Are online degrees as established as they should be in South Africa?

Here’s the thing about online education ……….

Are online degrees as established as they should be in South Africa?

In South Africa, most school leavers apply to university as their preferred study option, whether this is good, bad, or neither is a question in itself. Public Universities in SA only have the capacity to accept about 10% of student applicants each year. The University of Johannesburg (UJ) for example receives well over 100 000 applications a year but can only accept about 11 000 students. This scenario is similar to all public universities. The question then is, what happens to the 90% of applicants who don’t get accepted?

Well, a percentage will enter the TVET college system whilst those who can afford private higher education will apply to a private institution. Ok ……. so problem solved? Well not quite!

Public colleges have similar capacity constraints as universities and many school leavers are not interested nor suited to programmes offered at these colleges. Also, most South African school leavers cannot afford private higher education. This leaves a significant number of school leavers with no route into post-school education. The solution ……. Online Education  ..….. or is it?

So, here’s the thing about online education.

1) There are a small number of institutions globally that offer full bachelor’s degree programmes (360-480 credits) online.

2) The cost of online education is surprisingly, not significantly cheaper than on-campus education.

3) Online education by its nature is considered to be an international education leading to an international qualification (unless of course, you are in the country of the education provider).

4) International qualifications are not automatically recognised by the Qualifications Authorities in other countries. There is still room to streamline the transnational articulation process of online education.

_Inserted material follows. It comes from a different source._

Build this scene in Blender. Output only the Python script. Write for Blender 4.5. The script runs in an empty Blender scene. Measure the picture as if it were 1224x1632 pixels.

5) Overwhelmingly so, most online education is skills-based, short courses. With the exception of digital skills and postgraduate courses, short courses are not necessarily considered to be entry-level employable qualifications. Albeit in developing economies online skills courses are especially useful for entering the informal sector as an entrepreneur, ----- not everyone however is entrepreneurial.

So, what’s the ideal? The ideal is to have online universities and colleges that:

a)     Offer fully online bachelor programmes that,

b)    Are affordable and,

c)   Recognised by their local qualification authorities. 

In such a scenario, a school leaver's chance of studying towards an employable qualification is exponentially increased!

There is an increasing need for full online qualifications to be offered. There is a movement in that direction. So far, Gostudy has identified two online education institutions (The IU International University of Applied Sciences and UNICAF) that meet all three criteria above, and that are particularly suitable for developing economies. We continue to keep our eyes open for others and welcome contributions in this regard.